Квантовые скачки — главные события во внутриатомной механике. Но они — явные нарушения в непрерывности движения электронов. И потому заранее обречены на неудачу попытки описывать на традиционный лад — как перемещения во времени и пространстве — эти электронные скачки. Впрочем, нисколько не лучше обстоит дело и с орбитальным движением электронов.
Допустима поясняющая параллель.
Когда в классической астрономии речь идет о планетных орбитах, астрономы знают, о чем они говорят: движения освещенных Солнцем планет наблюдаемы. И величины в формулах доступны измерению. А когда физики–атомники говорят об электронных орбитах, их выручают лишь рассуждения по сходству: сами эти орбиты наблюдению неподвластны. Осветить и засечь электрон в полете нельзя: падающие на него кванты, соизмеримые с ним по массе, сразу собьют его с пути, и дальше нечего будет измерять. Так и небесная механика потеряла бы достоверность и стала беспомощной, если бы потоки солнечного света были способны сталкивать планеты с предписанных этой механикой небесных дорог.
Гейзенберг полагал, что с ним заодно история физики XX века. Разве не отказался Эйнштейн признавать абсолютное время — единое для всех движущихся тел — именно потому, что никакой эксперимент, даже мысленный, не мог бы доказать его существования?! Нет Времени, а есть времена. Все они относительны, связаны с движением тел. Только ими и должна оперировать истинная механика.

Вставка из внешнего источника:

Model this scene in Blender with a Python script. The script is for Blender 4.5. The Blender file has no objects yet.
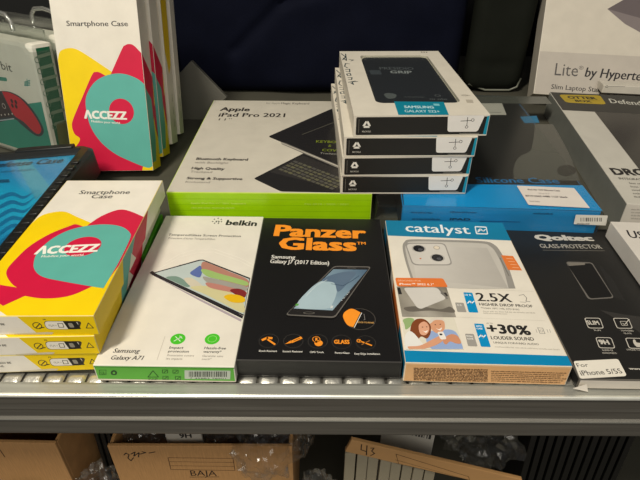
import bpy, bmesh, math, random
from mathutils import Vector, Matrix, Euler
from mathutils.geometry import tessellate_polygon
random.seed(7)
scene = bpy.context.scene
COL = scene.collection

# ------------------------------------------------------------------ camera
FPX, PITCH, ROLL, H = 519.74, math.radians(34.33), math.radians(.305), 0.25
cp, sp, cr, sr = math.cos(PITCH), math.sin(PITCH), math.cos(ROLL), math.sin(ROLL)
R0 = Matrix(((1, 0, 0), (0, -sp, -cp), (0, cp, -sp)))
RM = Matrix(((cr, -sr, 0), (sr, cr, 0), (0, 0, 1))) @ R0          # rows: right, down, forward
EYE = Vector((0, 0, H))
cam_data = bpy.data.cameras.new('camera')
cam = bpy.data.objects.new('camera', cam_data); COL.objects.link(cam)
cam_data.sensor_fit = 'HORIZONTAL'; cam_data.sensor_width = 36; cam_data.lens = FPX / 640 * 36
cam_data.clip_start = 0.01; cam_data.clip_end = 20
m = Matrix.Identity(4)
for i in range(3):
    m[i][0] = RM[0][i]; m[i][1] = -RM[1][i]; m[i][2] = -RM[2][i]; m[i][3] = EYE[i]
cam.matrix_world = m
scene.camera = cam

def ray(x, y):
    return RM.transposed() @ Vector(((x - 320) / FPX, (y - 240) / FPX, 1))
def ground(x, y, z=0.0):
    d = ray(x, y); return EYE + d * ((z - H) / d.z)
def at_y(x, y, Y):
    d = ray(x, y); return EYE + d * (Y / d.y)

# ------------------------------------------------------------------ colour & materials
def lin(c):
    c = c / 255.0
    return c / 12.92 if c <= .04045 else ((c + .055) / 1.055) ** 2.4
def rgb(c):
    if isinstance(c, (int, float)): c = (c, c, c)
    return (lin(c[0]), lin(c[1]), lin(c[2]), 1)

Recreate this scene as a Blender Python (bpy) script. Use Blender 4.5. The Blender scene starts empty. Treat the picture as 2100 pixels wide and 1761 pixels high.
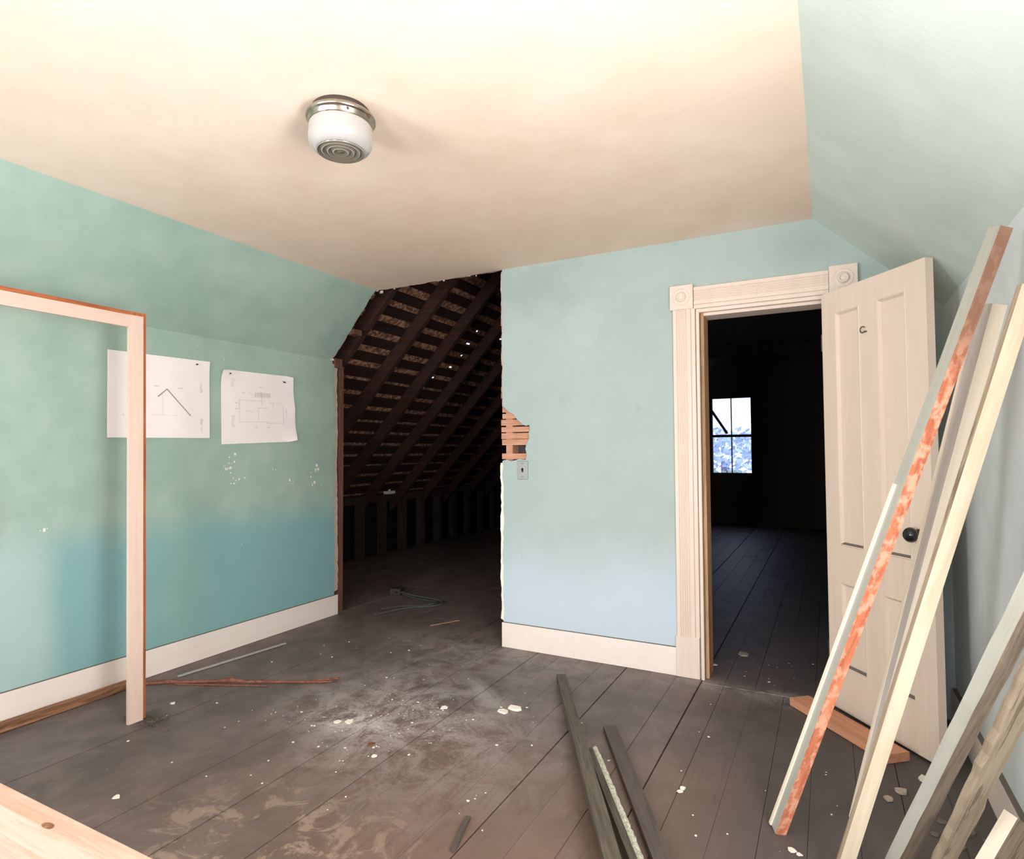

Резерфордовский образ электронов–планет, возможно и даже наверное, не более чем иллюзия. Что наблюдаемо? Лишь то, что атом изменяет свою энергию прерывисто. Эта прерывистость ручается за существование в атоме лестницы разрешенных природой уровней энергии. О недробимых скачках по этой лестнице свидетельствует испускание света целыми порциями: квантами. Вот необманное знание.
Что при этом доступно измерению? Частоты и амплитуды колебательных процессов, каким–то образом происходящих в атомах и порождающих кванты излучения. О частотах и амплитудах спектральные линии рассказывают своим цветом и своей яркостью. Частоты сообщают об энергии квантов: чем выше частота, тем энергичней квант. Амплитуды сообщают о вероятностях испускания квантов: чем размашистей амплитуда, тем больше вероятность испускания. (Оттого и яркость линии сильнее.) Вот необманные величины.
Наборы таких наблюдаемых величин дают достоверную информацию о важнейших происшествиях в жизни атома — о квантовых переходах между устойчивыми его состояниями… Не с этого ли надо начать построение механики микромира?
Так решил Гейзенберг. Точнее, так можно оголить до предметно понятной схемы суть его замысла.
Еще до того, как полетела цветочная пыльца, он принялся по–своему строить теорию атома. Разумеется, как и Бор, как и Шредингер, простейшего атома: водородного. Но в Геттингене у него ничего не вышло. Сначала он заблудился.